冷蔵庫を拓く三作〜『るるるるん』vol.2を読む
『るるるるん』vol.2を読んだ。「るるるるん」というのは、(『アフリカ』最新号(vol.30)にも書いている)UNIさんが、かとうひろみさん、3月クララさんとやっている小説を書いて発表する“ユニット”だ。チームというのか、仲間というのか。そんな彼らが発表する2冊目の作品集は、「冷蔵庫」がお題になっている。ぼくは例によって編集後記から読む。記名がないが、読むと、UNIさんが書いているのだとわかる。後ろから順に読もうとしたら、3月クララ「光の中で」だけは横書きになっていて、その扉ページは後ろではなく前だった。

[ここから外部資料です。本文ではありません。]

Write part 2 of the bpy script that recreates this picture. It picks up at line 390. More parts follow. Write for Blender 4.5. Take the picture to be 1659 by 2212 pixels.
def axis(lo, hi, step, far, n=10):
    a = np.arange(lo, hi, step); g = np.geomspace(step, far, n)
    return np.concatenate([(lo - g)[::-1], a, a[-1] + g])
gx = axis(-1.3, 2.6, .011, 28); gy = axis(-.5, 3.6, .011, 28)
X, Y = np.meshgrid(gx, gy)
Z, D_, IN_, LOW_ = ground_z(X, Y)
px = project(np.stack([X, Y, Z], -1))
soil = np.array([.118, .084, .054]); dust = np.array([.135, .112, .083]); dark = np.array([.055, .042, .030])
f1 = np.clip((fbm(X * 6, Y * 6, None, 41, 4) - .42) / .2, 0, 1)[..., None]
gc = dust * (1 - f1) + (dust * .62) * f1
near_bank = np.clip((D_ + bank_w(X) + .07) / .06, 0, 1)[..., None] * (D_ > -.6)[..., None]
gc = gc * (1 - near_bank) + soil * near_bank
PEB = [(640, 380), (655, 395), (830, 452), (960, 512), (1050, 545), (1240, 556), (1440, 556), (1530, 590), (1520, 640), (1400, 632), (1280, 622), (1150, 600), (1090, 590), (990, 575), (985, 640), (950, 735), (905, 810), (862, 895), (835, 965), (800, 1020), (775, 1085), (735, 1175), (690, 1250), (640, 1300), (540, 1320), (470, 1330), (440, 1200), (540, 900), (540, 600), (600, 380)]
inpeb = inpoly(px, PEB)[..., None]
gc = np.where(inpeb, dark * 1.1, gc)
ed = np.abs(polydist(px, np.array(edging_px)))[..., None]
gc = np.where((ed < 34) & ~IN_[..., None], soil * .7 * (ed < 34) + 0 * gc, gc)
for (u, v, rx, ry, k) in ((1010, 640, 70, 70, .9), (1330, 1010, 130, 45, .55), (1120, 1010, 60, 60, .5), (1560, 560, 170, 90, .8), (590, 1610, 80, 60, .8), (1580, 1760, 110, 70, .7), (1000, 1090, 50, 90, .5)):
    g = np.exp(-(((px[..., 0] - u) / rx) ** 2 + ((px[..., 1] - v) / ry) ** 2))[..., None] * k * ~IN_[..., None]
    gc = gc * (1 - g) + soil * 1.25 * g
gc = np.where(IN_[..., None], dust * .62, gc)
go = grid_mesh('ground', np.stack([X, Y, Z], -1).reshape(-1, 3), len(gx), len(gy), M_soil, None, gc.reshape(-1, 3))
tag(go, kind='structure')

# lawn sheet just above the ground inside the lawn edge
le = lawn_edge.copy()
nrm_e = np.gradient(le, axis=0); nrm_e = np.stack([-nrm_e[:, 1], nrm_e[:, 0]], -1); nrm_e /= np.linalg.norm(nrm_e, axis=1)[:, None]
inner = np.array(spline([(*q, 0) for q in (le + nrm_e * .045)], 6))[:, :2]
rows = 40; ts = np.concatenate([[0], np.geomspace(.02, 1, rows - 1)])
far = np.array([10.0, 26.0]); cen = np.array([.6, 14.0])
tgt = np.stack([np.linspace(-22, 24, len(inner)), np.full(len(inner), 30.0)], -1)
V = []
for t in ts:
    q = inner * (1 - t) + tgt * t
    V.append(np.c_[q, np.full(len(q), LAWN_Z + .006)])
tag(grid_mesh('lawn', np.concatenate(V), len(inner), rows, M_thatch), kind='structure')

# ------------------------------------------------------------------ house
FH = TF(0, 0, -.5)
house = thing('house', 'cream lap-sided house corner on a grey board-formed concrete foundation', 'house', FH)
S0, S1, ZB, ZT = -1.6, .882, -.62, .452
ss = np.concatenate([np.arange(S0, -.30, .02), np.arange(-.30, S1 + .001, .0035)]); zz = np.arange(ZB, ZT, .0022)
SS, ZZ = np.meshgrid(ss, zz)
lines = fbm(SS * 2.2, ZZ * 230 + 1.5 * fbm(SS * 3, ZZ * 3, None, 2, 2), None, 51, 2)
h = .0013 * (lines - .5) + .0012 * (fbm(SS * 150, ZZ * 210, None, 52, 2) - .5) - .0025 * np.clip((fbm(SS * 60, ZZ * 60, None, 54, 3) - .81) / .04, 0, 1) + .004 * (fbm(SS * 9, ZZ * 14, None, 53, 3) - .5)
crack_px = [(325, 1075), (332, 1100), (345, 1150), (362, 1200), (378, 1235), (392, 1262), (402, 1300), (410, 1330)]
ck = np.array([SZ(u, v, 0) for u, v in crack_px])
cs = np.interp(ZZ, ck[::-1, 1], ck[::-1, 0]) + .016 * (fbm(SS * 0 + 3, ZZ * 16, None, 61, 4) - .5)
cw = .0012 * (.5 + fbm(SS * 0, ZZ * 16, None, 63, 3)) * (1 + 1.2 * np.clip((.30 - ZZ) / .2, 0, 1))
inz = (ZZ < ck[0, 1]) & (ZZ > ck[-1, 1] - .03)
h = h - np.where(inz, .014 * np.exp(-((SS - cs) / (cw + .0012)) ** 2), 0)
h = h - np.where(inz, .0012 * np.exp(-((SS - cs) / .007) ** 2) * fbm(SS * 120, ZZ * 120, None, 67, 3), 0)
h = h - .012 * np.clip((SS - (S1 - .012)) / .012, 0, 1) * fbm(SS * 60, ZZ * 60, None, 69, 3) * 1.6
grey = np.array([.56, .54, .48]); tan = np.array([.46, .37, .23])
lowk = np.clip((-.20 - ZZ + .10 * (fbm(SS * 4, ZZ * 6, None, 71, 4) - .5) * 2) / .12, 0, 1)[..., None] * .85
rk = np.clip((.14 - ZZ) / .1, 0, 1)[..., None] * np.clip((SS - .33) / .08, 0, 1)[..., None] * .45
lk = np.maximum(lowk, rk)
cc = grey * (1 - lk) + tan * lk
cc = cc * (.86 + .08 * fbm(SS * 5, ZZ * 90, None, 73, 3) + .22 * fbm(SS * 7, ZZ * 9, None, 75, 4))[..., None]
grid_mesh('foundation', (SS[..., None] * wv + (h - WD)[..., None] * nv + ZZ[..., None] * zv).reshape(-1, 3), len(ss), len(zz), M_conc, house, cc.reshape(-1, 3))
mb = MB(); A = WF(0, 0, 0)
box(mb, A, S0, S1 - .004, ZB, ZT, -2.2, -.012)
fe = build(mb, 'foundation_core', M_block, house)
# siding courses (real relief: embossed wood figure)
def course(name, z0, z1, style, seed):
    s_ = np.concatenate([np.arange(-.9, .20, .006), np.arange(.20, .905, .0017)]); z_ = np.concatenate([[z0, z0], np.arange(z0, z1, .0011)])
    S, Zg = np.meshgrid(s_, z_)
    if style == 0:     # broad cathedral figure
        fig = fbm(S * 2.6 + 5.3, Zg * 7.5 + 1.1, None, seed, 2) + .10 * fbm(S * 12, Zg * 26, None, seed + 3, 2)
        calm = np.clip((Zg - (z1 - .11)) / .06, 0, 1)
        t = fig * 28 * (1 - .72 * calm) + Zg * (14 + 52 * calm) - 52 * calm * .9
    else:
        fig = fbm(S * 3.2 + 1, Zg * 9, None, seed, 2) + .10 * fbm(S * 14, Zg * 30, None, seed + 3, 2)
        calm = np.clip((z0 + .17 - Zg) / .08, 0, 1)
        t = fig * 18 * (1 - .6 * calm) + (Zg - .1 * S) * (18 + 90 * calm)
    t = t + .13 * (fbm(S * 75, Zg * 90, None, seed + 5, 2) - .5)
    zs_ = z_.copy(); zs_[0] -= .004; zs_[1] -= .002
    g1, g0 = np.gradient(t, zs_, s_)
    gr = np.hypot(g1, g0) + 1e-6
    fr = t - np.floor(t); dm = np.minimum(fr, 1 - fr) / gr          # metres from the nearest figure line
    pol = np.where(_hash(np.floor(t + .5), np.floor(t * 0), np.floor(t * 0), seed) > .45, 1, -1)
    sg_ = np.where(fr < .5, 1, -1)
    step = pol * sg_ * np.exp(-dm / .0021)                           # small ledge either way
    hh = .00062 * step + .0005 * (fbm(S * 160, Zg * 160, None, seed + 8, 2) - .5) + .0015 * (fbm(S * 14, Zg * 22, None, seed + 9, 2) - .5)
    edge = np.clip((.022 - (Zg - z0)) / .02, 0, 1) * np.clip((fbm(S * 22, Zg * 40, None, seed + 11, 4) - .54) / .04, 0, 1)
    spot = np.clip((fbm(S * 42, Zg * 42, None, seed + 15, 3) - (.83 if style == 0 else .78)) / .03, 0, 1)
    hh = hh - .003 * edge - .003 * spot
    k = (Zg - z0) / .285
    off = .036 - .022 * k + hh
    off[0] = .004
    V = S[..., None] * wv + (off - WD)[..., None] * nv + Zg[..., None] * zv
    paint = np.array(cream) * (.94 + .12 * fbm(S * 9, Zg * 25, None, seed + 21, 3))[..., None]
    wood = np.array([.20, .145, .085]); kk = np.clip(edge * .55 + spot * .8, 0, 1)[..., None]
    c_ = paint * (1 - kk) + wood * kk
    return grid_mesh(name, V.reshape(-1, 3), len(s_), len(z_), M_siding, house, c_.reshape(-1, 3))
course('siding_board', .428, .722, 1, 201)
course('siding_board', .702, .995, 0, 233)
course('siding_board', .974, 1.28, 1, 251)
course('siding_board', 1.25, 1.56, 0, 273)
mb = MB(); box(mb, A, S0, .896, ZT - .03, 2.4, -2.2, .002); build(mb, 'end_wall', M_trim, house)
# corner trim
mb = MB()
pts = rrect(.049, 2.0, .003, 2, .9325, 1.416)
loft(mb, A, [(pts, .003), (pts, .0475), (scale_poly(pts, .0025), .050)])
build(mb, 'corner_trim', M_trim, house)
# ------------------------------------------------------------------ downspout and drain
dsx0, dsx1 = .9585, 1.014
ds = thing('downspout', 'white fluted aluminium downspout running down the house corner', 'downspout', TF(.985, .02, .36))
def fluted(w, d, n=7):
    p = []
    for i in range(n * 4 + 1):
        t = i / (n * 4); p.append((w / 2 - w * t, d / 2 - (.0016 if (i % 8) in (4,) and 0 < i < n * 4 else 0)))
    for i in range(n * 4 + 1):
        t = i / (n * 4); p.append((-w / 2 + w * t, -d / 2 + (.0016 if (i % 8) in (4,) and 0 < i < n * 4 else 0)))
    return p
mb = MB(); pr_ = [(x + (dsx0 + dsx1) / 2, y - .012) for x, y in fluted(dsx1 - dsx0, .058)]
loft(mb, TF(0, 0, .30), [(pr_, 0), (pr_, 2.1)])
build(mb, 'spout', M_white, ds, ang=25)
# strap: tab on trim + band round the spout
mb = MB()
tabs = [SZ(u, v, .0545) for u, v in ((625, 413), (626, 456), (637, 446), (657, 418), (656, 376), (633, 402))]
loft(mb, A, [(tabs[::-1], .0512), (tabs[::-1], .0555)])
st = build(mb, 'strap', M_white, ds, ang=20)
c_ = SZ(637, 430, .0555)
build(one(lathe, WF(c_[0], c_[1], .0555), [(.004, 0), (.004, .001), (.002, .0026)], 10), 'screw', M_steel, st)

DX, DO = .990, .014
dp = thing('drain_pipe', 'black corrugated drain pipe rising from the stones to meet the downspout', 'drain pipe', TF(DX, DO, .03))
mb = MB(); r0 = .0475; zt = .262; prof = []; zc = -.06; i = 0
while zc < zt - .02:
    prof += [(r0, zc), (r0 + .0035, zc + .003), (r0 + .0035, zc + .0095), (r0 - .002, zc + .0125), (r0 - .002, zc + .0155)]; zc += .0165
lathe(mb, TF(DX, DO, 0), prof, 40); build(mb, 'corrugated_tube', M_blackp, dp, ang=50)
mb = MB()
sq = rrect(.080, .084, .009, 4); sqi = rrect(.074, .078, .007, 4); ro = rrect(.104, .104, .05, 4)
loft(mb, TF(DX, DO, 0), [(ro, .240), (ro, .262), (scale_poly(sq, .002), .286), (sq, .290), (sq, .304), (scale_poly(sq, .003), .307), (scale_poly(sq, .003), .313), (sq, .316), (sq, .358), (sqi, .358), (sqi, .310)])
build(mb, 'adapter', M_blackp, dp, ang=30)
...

「光の中で」は、「Barで」「オフィスで」「領土で」「休日に」の4パートからなり、冷蔵庫は“大事なもの”と“腐ったもの”をしまっておく場として現れている。語り手の女性は、喪失感に満ちた日常の中で、何らかの手応えをつかもうとしている。そのヒントは、休日に自宅で試みるレシピにあった。書き手も、書くなかに何らかの手応えを求めているようで、読む方も共に模索しながら読む。ここからもっともっと書けそう(読めそう)な、原石のような作品。
次にかとうひろみ「コン、コン」を読むと、冷蔵庫はそこに住むひとの暮らしのあり様を映し出す空間としてある。語り手の女性の1人暮らしの部屋に突然、母親が居候しにきて冷蔵庫が変貌をとげ、異界への導入口になってゆく。人がキツネ化してしまうという事件(?)を、味覚を通して浮かび上がらせているような面白さがある。“食べる”という動物が生きてゆくうえでベースにある営みを、思い出させてもくれる。
そして冒頭におかれたUNI「おいていかれたから」をさいごに読む。ミドリという女性が顧客と会うのに謎のカフェを指定されて、迷い込む。「道」にかんする考察と描写に惹かれてぼくも読みながらミドリについてゆく。が、冷蔵庫は彼女が帰宅する部屋にあり、うるさい音を鳴らしている。あるとき突然、押し付けられた贈り物(ギフト)である。ミドリはそのギフトに困惑しながらも何とか“受け取ろう”としている。帰宅したミドリは冷蔵庫に抱きつき、その温度を感じる。冷蔵庫が、得体の知れないものとして、そこにあるのを読みながら感じる。
そのように三者三様な“冷蔵庫観”が読める。3作を通じて、立ち上がっているのは「匂い」ではないか。「匂い」の小説。ぼくもいま少し「匂い」にとりくんで(書いて)みたい気持ちになってきた。